[start Provided data]

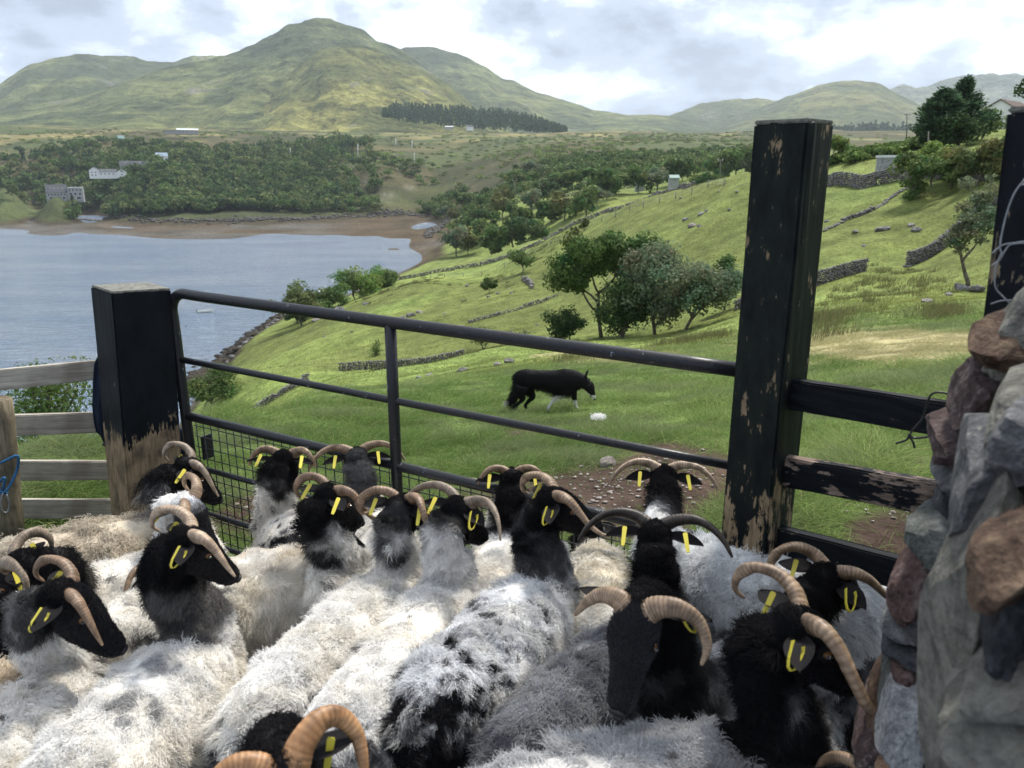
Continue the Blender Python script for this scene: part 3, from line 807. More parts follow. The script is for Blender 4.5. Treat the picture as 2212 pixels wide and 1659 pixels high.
S_grey = stone_mat('wall_stone_grey', ((.10, .105, .115), (.20, .205, .215), (.30, .30, .30)), 6, (.34, .33, .28))
S_slate = stone_mat('wall_stone_dark', ((.045, .05, .06), (.09, .10, .115), (.18, .185, .19)), 8)
S_purple = stone_mat('wall_stone_purple', ((.085, .050, .048), (.17, .105, .10), (.27, .20, .19)), 7, (.26, .24, .22))
S_brown = stone_mat('wall_stone_brown', ((.06, .035, .026), (.18, .10, .06), (.33, .22, .12)), 5)
S_red = stone_mat('wall_stone_red', ((.10, .055, .05), (.22, .12, .105), (.33, .23, .21)), 9)
S_buff = stone_mat('wall_stone_buff', ((.13, .125, .105), (.25, .24, .20), (.36, .34, .28)), 4, (.17, .17, .13))
S_white = stone_mat('wall_stone_quartz', ((.30, .31, .34), (.55, .56, .58), (.78, .78, .78)), 14)
S_green = stone_mat('wall_stone_greenish', ((.11, .12, .105), (.19, .21, .19), (.28, .29, .27)), 7)
wall_o = GP(2150, 1.1)
wall = empty('stone_wall', wall_o); tag(wall, 'dry stone wall of mixed grey, purple and brown stones in the right foreground', 'wall')
def ws(px, py, w, h, R, dep, mat, rot=0.0, seed=0, lab=None, rough=0.20, sub=4, yaw=0.0):
    """one wall stone seen centred at (px,py), w x h on the 2212-wide view, dep metres deep"""
    c = P(px, py, R); dist = (c - Vector((0, 0, CZ))).length
    W_, H_ = w * dist / F, h * dist / F
    me = stone_me('stone', seed + 100, sub, rough, 1.0)
    o = obj('stone', me, mat, wall)
    d = Vector(ray(px, py)); az = math.atan2(d.x, d.y)
    o.location = c - wall_o + Vector((math.sin(az), math.cos(az), 0)) * dep * 0.5
    o.rotation_euler = (0, rot, -az + yaw)
    me.transform(Matrix.Diagonal((W_ * 1.12, dep * 1.1, H_ * 1.12 / max(0.3, math.cos(math.atan2(-d.z, math.hypot(d.x, d.y)))), 1)))
    if lab: o['label'] = lab
    return o
ws(2222, 715, 100, 220, 1.35, .20, S_buff, 0.42, 1)          # slanting cap stone
ws(2185, 770, 150, 110, 1.33, .30, S_brown, -0.1, 2, 'dark brown triangular stone')
ws(2135, 880, 165, 140, 1.38, .32, S_purple, 0.03, 3, 'square purple-brown stone')
ws(2075, 982, 140, 72, 1.42, .30, S_purple, -0.05, 4)
ws(2085, 1060, 130, 95, 1.40, .30, S_grey, 0.1, 5)
ws(2210, 930, 110, 150, 1.05, .25, S_buff, 0.2, 31)
ws(2240, 1010, 170, 130, 0.98, .25, S_grey, 0.2, 32)
ws(2060, 1150, 110, 100, 1.36, .28, S_slate, 0.2, 6)
ws(2170, 1110, 240, 270, 0.98, .30, S_grey, -0.25, 7, 'broad grey stone with pale lichen')
ws(2025, 1225, 120, 130, 1.30, .28, S_green, -0.3, 8)
ws(2110, 1225, 120, 130, 1.00, .26, S_slate, 0.6, 9)
ws(2185, 1285, 150, 150, 0.80, .20, S_brown, 0.1, 27, 'rusty orange-brown stone')
ws(2250, 1190, 120, 120, 0.86, .26, S_brown, 0.2, 33)
ws(1965, 1315, 90, 110, 1.34, .26, S_red, 0.2, 11)
ws(1960, 1395, 100, 70, 1.34, .26, S_grey, 0.1, 12)
ws(1955, 1455, 90, 60, 1.30, .26, S_slate, 0.0, 13)
ws(1950, 1510, 90, 68, 1.26, .26, S_red, 0.0, 14)
ws(1935, 1565, 90, 70, 1.24, .26, S_green, 0.0, 15)
ws(1890, 1570, 60, 90, 1.30, .24, S_brown, 0.2, 34)
ws(1885, 1640, 70, 80, 1.26, .24, S_purple, 0.2, 16)
ws(1945, 1660, 100, 140, 1.16, .26, S_white, 0.1, 17, 'white quartz stone')
ws(1990, 1760, 120, 90, 1.2, .26, S_grey, 0.1, 35)
ws(2102, 1500, 235, 600, 0.86, .30, S_buff, -0.07, 23, 'tall upright buff stone', 0.08, 4)
ws(2180, 1420, 160, 150, 0.80, .26, S_slate, -0.3, 19, 'dark blue-grey stone')
ws(2200, 1570, 190, 190, 0.78, .26, S_buff, 0.2, 20, None, 0.14)
ws(2130, 1700, 260, 160, 0.74, .26, S_buff, 0.1, 21, None, 0.14)
ws(2290, 1400, 160, 260, 0.76, .3, S_grey, 0.1, 22)
ws(2300, 1650, 200, 260, 0.72, .3, S_slate, 0.1, 23)
ws(2290, 1060, 150, 200, 0.95, .3, S_grey, 0.0, 24)
ws(2300, 820, 150, 240, 1.25, .3, S_purple, 0.0, 25)
# hearting behind the face stones, down to the footing
for i in range(34):
    t = i / 33
    rr_ = random.Random(i + 50)
    ws(2110 + rr_.uniform(-20, 190), 1180 + rr_.uniform(0, 560), 130, 120, 1.36 + rr_.uniform(0, .15) - 0.15 * rr_.random(), .24, rr_.choice((S_grey, S_slate, S_purple, S_buff)), rr_.uniform(-.4, .4), 60 + i, None, 0.2, 2)
# ================================================================== SHEEP
def hair_object(name, root, dirv, length, rad0, col, parent, mat, segs=4, curl=0.0, curl_k=2.0, clump=None, droop=0.0, rng=RNG, tipfade=0.25):
    """strands: root (N,3), dirv (N,3) unit, length (N,), colour (N,3)"""
    n = len(root); k = segs + 1
    t = np.linspace(0, 1, k)[None, :, None]
    pts = root[:, None, :] + dirv[:, None, :] * length[:, None, None] * t
    if clump is not None:
        pts = pts + clump[:, None, :] * (t ** 1.5)
    if droop:
        pts[:, :, 2] -= (droop * length[:, None] * (t[:, :, 0] ** 2))
    if curl is not None and np.any(curl):
        a = np.cross(dirv, rng.normal(size=(n, 3))); a /= np.linalg.norm(a, axis=1)[:, None] + 1e-9
        b = np.cross(dirv, a)
        ph = rng.uniform(0, 2 * np.pi, n)[:, None] + t[:, :, 0] * 2 * np.pi * curl_k
        amp = (np.asarray(curl) * np.ones(n))[:, None] * np.minimum(1, t[:, :, 0] * 1.6)
        pts = pts + a[:, None, :] * (np.sin(ph) * amp)[:, :, None] + b[:, None, :] * (np.cos(ph) * amp)[:, :, None]
    hc = bpy.data.hair_curves.new(name)
    hc.add_curves([k] * n)
    hc.position_data.foreach_set('vector', pts.astype(np.float32).ravel())
    ra = hc.attributes.get('radius') or hc.attributes.new('radius', 'FLOAT', 'POINT')
    rr = (np.ones((n, 1)) * rad0) * (1 - (1 - tipfade) * t[:, :, 0]) if np.isscalar(rad0) else rad0[:, None] * (1 - (1 - tipfade) * t[:, :, 0])
    ra.data.foreach_set('value', rr.astype(np.float32).ravel())
    ca = hc.attributes.new('col', 'FLOAT_COLOR', 'CURVE')
    c4 = np.hstack([col, np.ones((n, 1))]).astype(np.float32)
    ca.data.foreach_set('color', c4.ravel())
    hc.materials.append(mat)
    return link(bpy.data.objects.new(name, hc), parent)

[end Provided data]

Quote the material exactly. Pictures stay out.

Continue the Blender Python script for this scene: part 3, from line 807. More parts follow. The script is for Blender 4.5. Treat the picture as 2212 pixels wide and 1659 pixels high.
S_grey = stone_mat('wall_stone_grey', ((.10, .105, .115), (.20, .205, .215), (.30, .30, .30)), 6, (.34, .33, .28))
S_slate = stone_mat('wall_stone_dark', ((.045, .05, .06), (.09, .10, .115), (.18, .185, .19)), 8)
S_purple = stone_mat('wall_stone_purple', ((.085, .050, .048), (.17, .105, .10), (.27, .20, .19)), 7, (.26, .24, .22))
S_brown = stone_mat('wall_stone_brown', ((.06, .035, .026), (.18, .10, .06), (.33, .22, .12)), 5)
S_red = stone_mat('wall_stone_red', ((.10, .055, .05), (.22, .12, .105), (.33, .23, .21)), 9)
S_buff = stone_mat('wall_stone_buff', ((.13, .125, .105), (.25, .24, .20), (.36, .34, .28)), 4, (.17, .17, .13))
S_white = stone_mat('wall_stone_quartz', ((.30, .31, .34), (.55, .56, .58), (.78, .78, .78)), 14)
S_green = stone_mat('wall_stone_greenish', ((.11, .12, .105), (.19, .21, .19), (.28, .29, .27)), 7)
wall_o = GP(2150, 1.1)
wall = empty('stone_wall', wall_o); tag(wall, 'dry stone wall of mixed grey, purple and brown stones in the right foreground', 'wall')
def ws(px, py, w, h, R, dep, mat, rot=0.0, seed=0, lab=None, rough=0.20, sub=4, yaw=0.0):
    """one wall stone seen centred at (px,py), w x h on the 2212-wide view, dep metres deep"""
    c = P(px, py, R); dist = (c - Vector((0, 0, CZ))).length
    W_, H_ = w * dist / F, h * dist / F
    me = stone_me('stone', seed + 100, sub, rough, 1.0)
    o = obj('stone', me, mat, wall)
    d = Vector(ray(px, py)); az = math.atan2(d.x, d.y)
    o.location = c - wall_o + Vector((math.sin(az), math.cos(az), 0)) * dep * 0.5
    o.rotation_euler = (0, rot, -az + yaw)
    me.transform(Matrix.Diagonal((W_ * 1.12, dep * 1.1, H_ * 1.12 / max(0.3, math.cos(math.atan2(-d.z, math.hypot(d.x, d.y)))), 1)))
    if lab: o['label'] = lab
    return o
ws(2222, 715, 100, 220, 1.35, .20, S_buff, 0.42, 1)          # slanting cap stone
ws(2185, 770, 150, 110, 1.33, .30, S_brown, -0.1, 2, 'dark brown triangular stone')
ws(2135, 880, 165, 140, 1.38, .32, S_purple, 0.03, 3, 'square purple-brown stone')
ws(2075, 982, 140, 72, 1.42, .30, S_purple, -0.05, 4)
ws(2085, 1060, 130, 95, 1.40, .30, S_grey, 0.1, 5)
ws(2210, 930, 110, 150, 1.05, .25, S_buff, 0.2, 31)
ws(2240, 1010, 170, 130, 0.98, .25, S_grey, 0.2, 32)
ws(2060, 1150, 110, 100, 1.36, .28, S_slate, 0.2, 6)
ws(2170, 1110, 240, 270, 0.98, .30, S_grey, -0.25, 7, 'broad grey stone with pale lichen')
ws(2025, 1225, 120, 130, 1.30, .28, S_green, -0.3, 8)
ws(2110, 1225, 120, 130, 1.00, .26, S_slate, 0.6, 9)
ws(2185, 1285, 150, 150, 0.80, .20, S_brown, 0.1, 27, 'rusty orange-brown stone')
ws(2250, 1190, 120, 120, 0.86, .26, S_brown, 0.2, 33)
ws(1965, 1315, 90, 110, 1.34, .26, S_red, 0.2, 11)
ws(1960, 1395, 100, 70, 1.34, .26, S_grey, 0.1, 12)
ws(1955, 1455, 90, 60, 1.30, .26, S_slate, 0.0, 13)
ws(1950, 1510, 90, 68, 1.26, .26, S_red, 0.0, 14)
ws(1935, 1565, 90, 70, 1.24, .26, S_green, 0.0, 15)
ws(1890, 1570, 60, 90, 1.30, .24, S_brown, 0.2, 34)
ws(1885, 1640, 70, 80, 1.26, .24, S_purple, 0.2, 16)
ws(1945, 1660, 100, 140, 1.16, .26, S_white, 0.1, 17, 'white quartz stone')
ws(1990, 1760, 120, 90, 1.2, .26, S_grey, 0.1, 35)
ws(2102, 1500, 235, 600, 0.86, .30, S_buff, -0.07, 23, 'tall upright buff stone', 0.08, 4)
ws(2180, 1420, 160, 150, 0.80, .26, S_slate, -0.3, 19, 'dark blue-grey stone')
ws(2200, 1570, 190, 190, 0.78, .26, S_buff, 0.2, 20, None, 0.14)
ws(2130, 1700, 260, 160, 0.74, .26, S_buff, 0.1, 21, None, 0.14)
ws(2290, 1400, 160, 260, 0.76, .3, S_grey, 0.1, 22)
ws(2300, 1650, 200, 260, 0.72, .3, S_slate, 0.1, 23)
ws(2290, 1060, 150, 200, 0.95, .3, S_grey, 0.0, 24)
ws(2300, 820, 150, 240, 1.25, .3, S_purple, 0.0, 25)
# hearting behind the face stones, down to the footing
for i in range(34):
    t = i / 33
    rr_ = random.Random(i + 50)
    ws(2110 + rr_.uniform(-20, 190), 1180 + rr_.uniform(0, 560), 130, 120, 1.36 + rr_.uniform(0, .15) - 0.15 * rr_.random(), .24, rr_.choice((S_grey, S_slate, S_purple, S_buff)), rr_.uniform(-.4, .4), 60 + i, None, 0.2, 2)
# ================================================================== SHEEP
def hair_object(name, root, dirv, length, rad0, col, parent, mat, segs=4, curl=0.0, curl_k=2.0, clump=None, droop=0.0, rng=RNG, tipfade=0.25):
    """strands: root (N,3), dirv (N,3) unit, length (N,), colour (N,3)"""
    n = len(root); k = segs + 1
    t = np.linspace(0, 1, k)[None, :, None]
    pts = root[:, None, :] + dirv[:, None, :] * length[:, None, None] * t
    if clump is not None:
        pts = pts + clump[:, None, :] * (t ** 1.5)
    if droop:
        pts[:, :, 2] -= (droop * length[:, None] * (t[:, :, 0] ** 2))
    if curl is not None and np.any(curl):
        a = np.cross(dirv, rng.normal(size=(n, 3))); a /= np.linalg.norm(a, axis=1)[:, None] + 1e-9
        b = np.cross(dirv, a)
        ph = rng.uniform(0, 2 * np.pi, n)[:, None] + t[:, :, 0] * 2 * np.pi * curl_k
        amp = (np.asarray(curl) * np.ones(n))[:, None] * np.minimum(1, t[:, :, 0] * 1.6)
        pts = pts + a[:, None, :] * (np.sin(ph) * amp)[:, :, None] + b[:, None, :] * (np.cos(ph) * amp)[:, :, None]
    hc = bpy.data.hair_curves.new(name)
    hc.add_curves([k] * n)
    hc.position_data.foreach_set('vector', pts.astype(np.float32).ravel())
    ra = hc.attributes.get('radius') or hc.attributes.new('radius', 'FLOAT', 'POINT')
    rr = (np.ones((n, 1)) * rad0) * (1 - (1 - tipfade) * t[:, :, 0]) if np.isscalar(rad0) else rad0[:, None] * (1 - (1 - tipfade) * t[:, :, 0])
    ra.data.foreach_set('value', rr.astype(np.float32).ravel())
    ca = hc.attributes.new('col', 'FLOAT_COLOR', 'CURVE')
    c4 = np.hstack([col, np.ones((n, 1))]).astype(np.float32)
    ca.data.foreach_set('color', c4.ravel())
    hc.materials.append(mat)
    return link(bpy.data.objects.new(name, hc), parent)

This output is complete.